++++ Recorded data ++++
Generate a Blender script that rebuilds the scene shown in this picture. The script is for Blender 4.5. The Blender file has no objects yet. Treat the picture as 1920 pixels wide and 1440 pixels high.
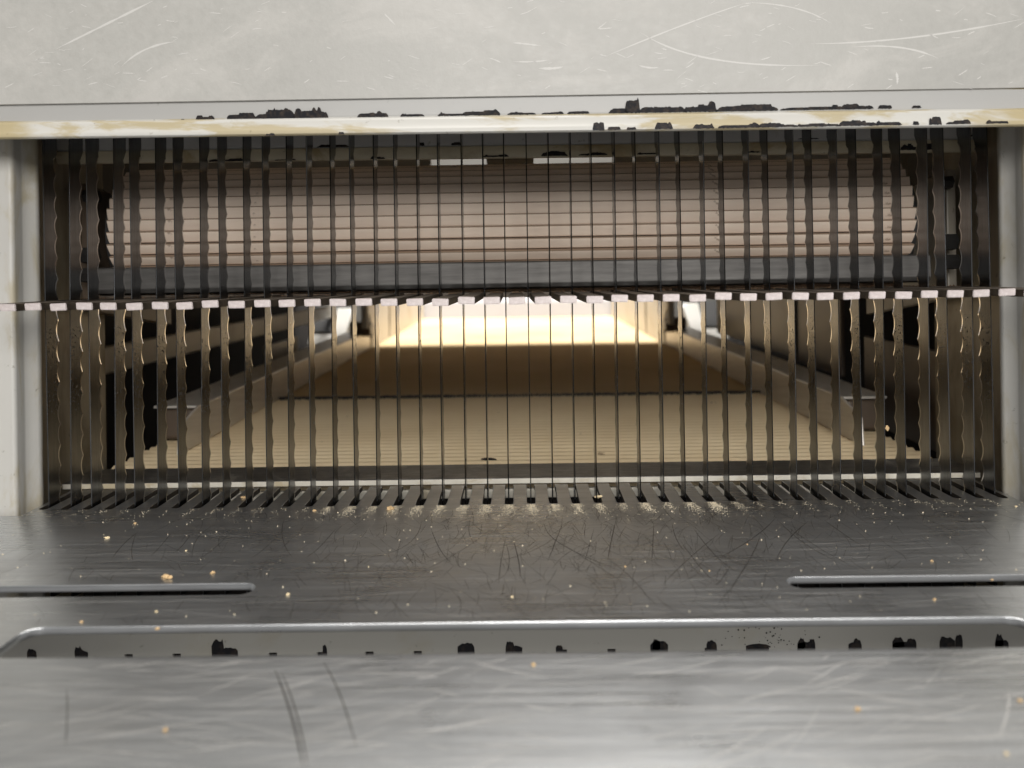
import bpy, bmesh, math, random
from mathutils import Vector, Matrix

sc = bpy.context.scene
COL = sc.collection
ZC = 1200.0                       # camera height above the floor, mm; local z = 0 is the camera height
F = 1390.0                        # focal length in photograph pixels (1920 wide)

# ------------------------------------------------------------------ camera
cam_d = bpy.data.cameras.new('camera')
cam = bpy.data.objects.new('camera', cam_d)
COL.objects.link(cam)
cam_d.sensor_width = 36.0
cam_d.lens = F / 1920.0 * 36.0
cam_d.clip_start = 0.01
cam_d.clip_end = 50.0
YAW, ROLL = math.radians(0.50), math.radians(-0.80)
CAM_M = (Matrix.Translation((0, 0, ZC * .001)) @ Matrix.Rotation(YAW, 4, 'Z')
         @ Matrix.Rotation(math.radians(90), 4, 'X') @ Matrix.Rotation(ROLL, 4, 'Z'))
cam.matrix_world = CAM_M
cam_d.dof.use_dof = True
cam_d.dof.focus_distance = 0.425
cam_d.dof.aperture_fstop = 7.2
sc.camera = cam

# ------------------------------------------------------------------ world, lamps, exposure
w = bpy.data.worlds.new('World')
sc.world = w
w.use_nodes = True
bg = w.node_tree.nodes['Background']
bg.inputs[0].default_value = (1.0, 0.975, 0.945, 1)
bg.inputs[1].default_value = 0.32


def area(name, loc, target, sx, sy, power, col):
    d = bpy.data.lights.new(name, 'AREA')
    d.shape = 'RECTANGLE'
    d.size, d.size_y = sx, sy
    d.energy = power
    d.color = col
    o = bpy.data.objects.new(name, d)
    COL.objects.link(o)
    p = Vector((loc[0], loc[1], loc[2] + ZC)) * .001
    t = Vector((target[0], target[1], target[2] + ZC)) * .001
    o.location = p
    o.rotation_euler = (t - p).to_track_quat('-Z', 'Y').to_euler()
    return o


area('ceiling_lamp', (100, 210, 1400), (0, 300, 0), 1.0, 0.45, 20, (1.0, .965, .92))
area('front_fill', (250, -1700, 560), (0, 400, 0), 1.6, 0.8, 40, (1.0, .975, .94))  # added low front fill, brightens drum, belt and comb tips
area('rear_lamp', (0, 1750, 1700), (0, 1650, 100), 0.7, 0.20, 98, (1.0, .975, .94))

vs = sc.view_settings
vs.view_transform = 'Standard'
vs.look = 'None'
vs.exposure = 0.0
vs.gamma = 1.0
vs.use_curve_mapping = False
sc.cycles.max_bounces = 10
sc.cycles.use_denoising = True
sc.cycles.sample_clamp_indirect = 6.0

# ------------------------------------------------------------------ materials
R = random.Random(7)


def mat(name, col, rough=.5, metal=0.0, spec=.5):
    m = bpy.data.materials.new(name)
    m.use_nodes = True
    nt = m.node_tree
    b = nt.nodes['Principled BSDF']
    b.inputs['Base Color'].default_value = (*col, 1)
    b.inputs['Roughness'].default_value = rough
    b.inputs['Metallic'].default_value = metal
    b.inputs['Specular IOR Level'].default_value = spec
    return m, nt, b


def coords(nt, scale=(1, 1, 1), rot=(0, 0, 0), kind='Object'):
    tc = nt.nodes.new('ShaderNodeTexCoord')
    mp = nt.nodes.new('ShaderNodeMapping')
    mp.inputs['Scale'].default_value = scale
    mp.inputs['Rotation'].default_value = rot
    nt.links.new(tc.outputs[kind], mp.inputs[0])
    return mp.outputs[0]


def noise(nt, vec, scale, detail=4, rough=.6, dist=0.0):
    n = nt.nodes.new('ShaderNodeTexNoise')
    n.inputs['Scale'].default_value = scale
    n.inputs['Detail'].default_value = detail
    n.inputs['Roughness'].default_value = rough
    n.inputs['Distortion'].default_value = dist
    nt.links.new(vec, n.inputs['Vector'])
    return n.outputs['Fac']


def ramp(nt, fac, stops):
    r = nt.nodes.new('ShaderNodeValToRGB')
    e = r.color_ramp.elements
    while len(e) < len(stops):
        e.new(.5)
    for i, (p, c) in enumerate(stops):
        e[i].position = p
        e[i].color = (*c, 1) if isinstance(c, tuple) else (c, c, c, 1)
    nt.links.new(fac, r.inputs[0])
    return r.outputs[0]


def mix(nt, fac, a, b, kind='MIX'):
    m = nt.nodes.new('ShaderNodeMix')
    m.data_type = 'RGBA'
    m.blend_type = kind
    for sock, v in ((m.inputs[0], fac), (m.inputs[6], a), (m.inputs[7], b)):
        if isinstance(v, (int, float)):
            sock.default_value = v
        elif isinstance(v, tuple):
            sock.default_value = (*v, 1)
        else:
            nt.links.new(v, sock)
    return m.outputs[2]


def math_n(nt, op, a, b=None, c=None):
    m = nt.nodes.new('ShaderNodeMath')
    m.operation = op
    for i, v in enumerate((a, b, c)):
        if v is None:
            continue
        if isinstance(v, (int, float)):
            m.inputs[i].default_value = v
        else:
            nt.links.new(v, m.inputs[i])
    return m.outputs[0]


def maprange(nt, v, a, b, c=0.0, d=1.0):
    m = nt.nodes.new('ShaderNodeMapRange')
    m.interpolation_type = 'SMOOTHSTEP'
    nt.links.new(v, m.inputs[0])
    for i, x in enumerate((a, b, c, d)):
        m.inputs[i + 1].default_value = x
    return m.outputs[0]


def xyz(nt, vec):
    s = nt.nodes.new('ShaderNodeSeparateXYZ')
    nt.links.new(vec, s.inputs[0])
    return s.outputs


def bump(nt, b, h, strength, dist=.001):
    bn = nt.nodes.new('ShaderNodeBump')
    bn.inputs['Strength'].default_value = strength
    bn.inputs['Distance'].default_value = dist
    nt.links.new(h, bn.inputs['Height'])
    nt.links.new(bn.outputs[0], b.inputs['Normal'])


M = {}

# brushed, scratched table steel
m, nt, b = mat('table_steel', (.4, .39, .38), .34, .95)
v = coords(nt)
brushed = noise(nt, coords(nt, (18, 1500, 200)), 1, 5, .7)
brush2 = noise(nt, coords(nt, (9, 420, 60)), 1, 5, .65)
blot = noise(nt, v, 14, 5, .6, .4)
c1 = ramp(nt, brushed, [(.3, (.46, .475, .49)), (.7, (.66, .677, .695))])
c2 = mix(nt, maprange(nt, blot, .45, .72, 0, .55), c1, (.34, .34, .335))
nt.links.new(c2, b.inputs['Base Color'])
rr = mix(nt, .5, ramp(nt, brush2, [(.3, .16), (.7, .36)]), ramp(nt, blot, [(.3, .24), (.7, .50)]))
nt.links.new(rr, b.inputs['Roughness'])
bump(nt, b, mix(nt, .4, brushed, brush2), .18, .0004)
M['table'] = m

# dusty plate behind the blades
m, nt, b = mat('plate_steel', (.3, .29, .27), .38, .85)
v = coords(nt)
n1 = noise(nt, coords(nt, (60, 900, 200), (0, 0, .5)), 1, 5, .7)
n2 = noise(nt, v, 26, 6, .7, .6)
c = mix(nt, maprange(nt, n2, .56, .74, 0, .75), ramp(nt, n1, [(.3, (.13, .125, .12)), (.75, (.34, .33, .31))]), (.62, .58, .50))
nt.links.new(c, b.inputs['Base Color'])
nt.links.new(ramp(nt, n2, [(.35, .28), (.7, .62)]), b.inputs['Roughness'])
bump(nt, b, n1, .2, .0004)
M['plate'] = m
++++
Write out again, exactly, the lines from the start of the listing up to the line containing "pixels (1920 wide)", with both ends and without pictures.

Generate a Blender script that rebuilds the scene shown in this picture. The script is for Blender 4.5. The Blender file has no objects yet. Treat the picture as 1920 pixels wide and 1440 pixels high.
import bpy, bmesh, math, random
from mathutils import Vector, Matrix

sc = bpy.context.scene
COL = sc.collection
ZC = 1200.0                       # camera height above the floor, mm; local z = 0 is the camera height
F = 1390.0                        # focal length in photograph pixels (1920 wide)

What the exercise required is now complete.